(Extracted records)
══════════════════════════════
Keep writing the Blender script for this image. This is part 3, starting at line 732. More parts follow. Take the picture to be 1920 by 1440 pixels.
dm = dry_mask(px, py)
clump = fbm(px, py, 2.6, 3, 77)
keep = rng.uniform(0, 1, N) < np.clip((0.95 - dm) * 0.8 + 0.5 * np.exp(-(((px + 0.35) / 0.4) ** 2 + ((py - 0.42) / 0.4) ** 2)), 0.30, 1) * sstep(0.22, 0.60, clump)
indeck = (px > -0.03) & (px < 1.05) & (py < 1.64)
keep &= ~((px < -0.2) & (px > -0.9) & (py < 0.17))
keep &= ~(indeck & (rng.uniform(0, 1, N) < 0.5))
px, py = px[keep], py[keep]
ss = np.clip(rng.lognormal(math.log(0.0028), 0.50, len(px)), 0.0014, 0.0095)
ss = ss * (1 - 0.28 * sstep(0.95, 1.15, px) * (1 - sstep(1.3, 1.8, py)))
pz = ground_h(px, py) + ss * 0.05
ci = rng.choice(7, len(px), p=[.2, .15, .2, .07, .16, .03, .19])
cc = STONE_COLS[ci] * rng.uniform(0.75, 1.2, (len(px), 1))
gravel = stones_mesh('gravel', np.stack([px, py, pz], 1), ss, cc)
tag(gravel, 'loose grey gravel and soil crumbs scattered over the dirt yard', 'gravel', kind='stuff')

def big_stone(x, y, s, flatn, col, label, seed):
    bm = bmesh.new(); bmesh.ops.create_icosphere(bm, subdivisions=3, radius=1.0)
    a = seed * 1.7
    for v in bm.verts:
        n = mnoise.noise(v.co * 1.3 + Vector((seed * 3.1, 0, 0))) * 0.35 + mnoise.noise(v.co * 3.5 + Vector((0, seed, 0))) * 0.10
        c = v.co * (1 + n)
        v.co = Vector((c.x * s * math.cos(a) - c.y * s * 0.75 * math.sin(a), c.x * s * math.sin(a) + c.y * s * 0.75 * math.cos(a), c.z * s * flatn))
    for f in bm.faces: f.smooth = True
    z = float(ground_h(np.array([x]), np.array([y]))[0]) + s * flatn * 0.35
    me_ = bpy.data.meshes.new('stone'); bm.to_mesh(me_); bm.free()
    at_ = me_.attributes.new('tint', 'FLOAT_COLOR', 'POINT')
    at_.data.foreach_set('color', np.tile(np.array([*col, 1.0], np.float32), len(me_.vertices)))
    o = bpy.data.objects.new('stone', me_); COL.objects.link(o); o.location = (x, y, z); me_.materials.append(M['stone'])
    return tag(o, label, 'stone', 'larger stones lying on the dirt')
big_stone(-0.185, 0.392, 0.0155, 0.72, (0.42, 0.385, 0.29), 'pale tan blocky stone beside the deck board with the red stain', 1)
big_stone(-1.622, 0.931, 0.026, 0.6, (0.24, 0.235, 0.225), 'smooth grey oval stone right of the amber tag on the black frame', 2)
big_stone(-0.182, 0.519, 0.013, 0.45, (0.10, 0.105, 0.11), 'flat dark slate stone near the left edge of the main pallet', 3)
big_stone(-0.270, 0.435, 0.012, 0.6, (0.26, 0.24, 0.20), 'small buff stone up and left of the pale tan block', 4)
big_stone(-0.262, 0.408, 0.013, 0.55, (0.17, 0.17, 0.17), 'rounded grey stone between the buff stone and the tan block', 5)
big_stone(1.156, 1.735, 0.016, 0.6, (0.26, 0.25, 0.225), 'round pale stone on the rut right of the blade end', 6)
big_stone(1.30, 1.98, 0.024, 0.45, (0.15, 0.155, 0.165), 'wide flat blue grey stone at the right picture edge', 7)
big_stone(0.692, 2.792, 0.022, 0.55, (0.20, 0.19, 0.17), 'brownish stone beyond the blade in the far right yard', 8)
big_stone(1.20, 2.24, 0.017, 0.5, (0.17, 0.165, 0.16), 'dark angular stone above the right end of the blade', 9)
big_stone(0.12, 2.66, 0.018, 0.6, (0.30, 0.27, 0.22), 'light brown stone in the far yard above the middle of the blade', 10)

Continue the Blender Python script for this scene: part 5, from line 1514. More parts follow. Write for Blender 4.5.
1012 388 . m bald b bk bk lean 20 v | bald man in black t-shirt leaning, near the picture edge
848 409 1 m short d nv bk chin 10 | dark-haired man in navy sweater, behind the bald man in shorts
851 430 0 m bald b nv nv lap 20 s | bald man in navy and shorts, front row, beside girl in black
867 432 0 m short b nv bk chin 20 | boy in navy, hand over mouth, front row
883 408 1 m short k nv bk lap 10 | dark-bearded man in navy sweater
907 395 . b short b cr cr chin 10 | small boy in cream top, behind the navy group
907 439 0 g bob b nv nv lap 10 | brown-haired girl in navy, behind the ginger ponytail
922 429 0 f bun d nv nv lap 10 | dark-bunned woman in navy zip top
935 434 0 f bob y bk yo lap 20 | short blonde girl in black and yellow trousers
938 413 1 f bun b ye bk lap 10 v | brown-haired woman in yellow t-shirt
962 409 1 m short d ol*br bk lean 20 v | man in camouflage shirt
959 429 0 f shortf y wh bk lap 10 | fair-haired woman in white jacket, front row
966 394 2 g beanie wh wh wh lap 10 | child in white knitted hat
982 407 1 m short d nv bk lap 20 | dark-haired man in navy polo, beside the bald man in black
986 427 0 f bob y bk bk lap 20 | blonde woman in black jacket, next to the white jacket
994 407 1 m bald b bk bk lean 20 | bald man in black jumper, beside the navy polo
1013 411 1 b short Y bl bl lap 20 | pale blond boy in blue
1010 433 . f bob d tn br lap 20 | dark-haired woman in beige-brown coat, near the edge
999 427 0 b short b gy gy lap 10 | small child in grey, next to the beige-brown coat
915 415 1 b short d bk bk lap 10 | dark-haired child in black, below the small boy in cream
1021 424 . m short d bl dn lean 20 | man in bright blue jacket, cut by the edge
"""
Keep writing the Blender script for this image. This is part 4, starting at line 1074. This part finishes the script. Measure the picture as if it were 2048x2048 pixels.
══════════════════════════════
[Your goal] Nothing should be left out: repeat all of the data exactly.

[Result for this exercise]
Keep writing the Blender script for this image. This is part 3, starting at line 732. More parts follow. Take the picture to be 1920 by 1440 pixels.
dm = dry_mask(px, py)
clump = fbm(px, py, 2.6, 3, 77)
keep = rng.uniform(0, 1, N) < np.clip((0.95 - dm) * 0.8 + 0.5 * np.exp(-(((px + 0.35) / 0.4) ** 2 + ((py - 0.42) / 0.4) ** 2)), 0.30, 1) * sstep(0.22, 0.60, clump)
indeck = (px > -0.03) & (px < 1.05) & (py < 1.64)
keep &= ~((px < -0.2) & (px > -0.9) & (py < 0.17))
keep &= ~(indeck & (rng.uniform(0, 1, N) < 0.5))
px, py = px[keep], py[keep]
ss = np.clip(rng.lognormal(math.log(0.0028), 0.50, len(px)), 0.0014, 0.0095)
ss = ss * (1 - 0.28 * sstep(0.95, 1.15, px) * (1 - sstep(1.3, 1.8, py)))
pz = ground_h(px, py) + ss * 0.05
ci = rng.choice(7, len(px), p=[.2, .15, .2, .07, .16, .03, .19])
cc = STONE_COLS[ci] * rng.uniform(0.75, 1.2, (len(px), 1))
gravel = stones_mesh('gravel', np.stack([px, py, pz], 1), ss, cc)
tag(gravel, 'loose grey gravel and soil crumbs scattered over the dirt yard', 'gravel', kind='stuff')

def big_stone(x, y, s, flatn, col, label, seed):
    bm = bmesh.new(); bmesh.ops.create_icosphere(bm, subdivisions=3, radius=1.0)
    a = seed * 1.7
    for v in bm.verts:
        n = mnoise.noise(v.co * 1.3 + Vector((seed * 3.1, 0, 0))) * 0.35 + mnoise.noise(v.co * 3.5 + Vector((0, seed, 0))) * 0.10
        c = v.co * (1 + n)
        v.co = Vector((c.x * s * math.cos(a) - c.y * s * 0.75 * math.sin(a), c.x * s * math.sin(a) + c.y * s * 0.75 * math.cos(a), c.z * s * flatn))
    for f in bm.faces: f.smooth = True
    z = float(ground_h(np.array([x]), np.array([y]))[0]) + s * flatn * 0.35
    me_ = bpy.data.meshes.new('stone'); bm.to_mesh(me_); bm.free()
    at_ = me_.attributes.new('tint', 'FLOAT_COLOR', 'POINT')
    at_.data.foreach_set('color', np.tile(np.array([*col, 1.0], np.float32), len(me_.vertices)))
    o = bpy.data.objects.new('stone', me_); COL.objects.link(o); o.location = (x, y, z); me_.materials.append(M['stone'])
    return tag(o, label, 'stone', 'larger stones lying on the dirt')
big_stone(-0.185, 0.392, 0.0155, 0.72, (0.42, 0.385, 0.29), 'pale tan blocky stone beside the deck board with the red stain', 1)
big_stone(-1.622, 0.931, 0.026, 0.6, (0.24, 0.235, 0.225), 'smooth grey oval stone right of the amber tag on the black frame', 2)
big_stone(-0.182, 0.519, 0.013, 0.45, (0.10, 0.105, 0.11), 'flat dark slate stone near the left edge of the main pallet', 3)
big_stone(-0.270, 0.435, 0.012, 0.6, (0.26, 0.24, 0.20), 'small buff stone up and left of the pale tan block', 4)
big_stone(-0.262, 0.408, 0.013, 0.55, (0.17, 0.17, 0.17), 'rounded grey stone between the buff stone and the tan block', 5)
big_stone(1.156, 1.735, 0.016, 0.6, (0.26, 0.25, 0.225), 'round pale stone on the rut right of the blade end', 6)
big_stone(1.30, 1.98, 0.024, 0.45, (0.15, 0.155, 0.165), 'wide flat blue grey stone at the right picture edge', 7)
big_stone(0.692, 2.792, 0.022, 0.55, (0.20, 0.19, 0.17), 'brownish stone beyond the blade in the far right yard', 8)
big_stone(1.20, 2.24, 0.017, 0.5, (0.17, 0.165, 0.16), 'dark angular stone above the right end of the blade', 9)
big_stone(0.12, 2.66, 0.018, 0.6, (0.30, 0.27, 0.22), 'light brown stone in the far yard above the middle of the blade', 10)

Continue the Blender Python script for this scene: part 5, from line 1514. More parts follow. Write for Blender 4.5.
1012 388 . m bald b bk bk lean 20 v | bald man in black t-shirt leaning, near the picture edge
848 409 1 m short d nv bk chin 10 | dark-haired man in navy sweater, behind the bald man in shorts
851 430 0 m bald b nv nv lap 20 s | bald man in navy and shorts, front row, beside girl in black
867 432 0 m short b nv bk chin 20 | boy in navy, hand over mouth, front row
883 408 1 m short k nv bk lap 10 | dark-bearded man in navy sweater
907 395 . b short b cr cr chin 10 | small boy in cream top, behind the navy group
907 439 0 g bob b nv nv lap 10 | brown-haired girl in navy, behind the ginger ponytail
922 429 0 f bun d nv nv lap 10 | dark-bunned woman in navy zip top
935 434 0 f bob y bk yo lap 20 | short blonde girl in black and yellow trousers
938 413 1 f bun b ye bk lap 10 v | brown-haired woman in yellow t-shirt
962 409 1 m short d ol*br bk lean 20 v | man in camouflage shirt
959 429 0 f shortf y wh bk lap 10 | fair-haired woman in white jacket, front row
966 394 2 g beanie wh wh wh lap 10 | child in white knitted hat
982 407 1 m short d nv bk lap 20 | dark-haired man in navy polo, beside the bald man in black
986 427 0 f bob y bk bk lap 20 | blonde woman in black jacket, next to the white jacket
994 407 1 m bald b bk bk lean 20 | bald man in black jumper, beside the navy polo
1013 411 1 b short Y bl bl lap 20 | pale blond boy in blue
1010 433 . f bob d tn br lap 20 | dark-haired woman in beige-brown coat, near the edge
999 427 0 b short b gy gy lap 10 | small child in grey, next to the beige-brown coat
915 415 1 b short d bk bk lap 10 | dark-haired child in black, below the small boy in cream
1021 424 . m short d bl dn lean 20 | man in bright blue jacket, cut by the edge
"""
Keep writing the Blender script for this image. This is part 4, starting at line 1074. This part finishes the script. Measure the picture as if it were 2048x2048 pixels.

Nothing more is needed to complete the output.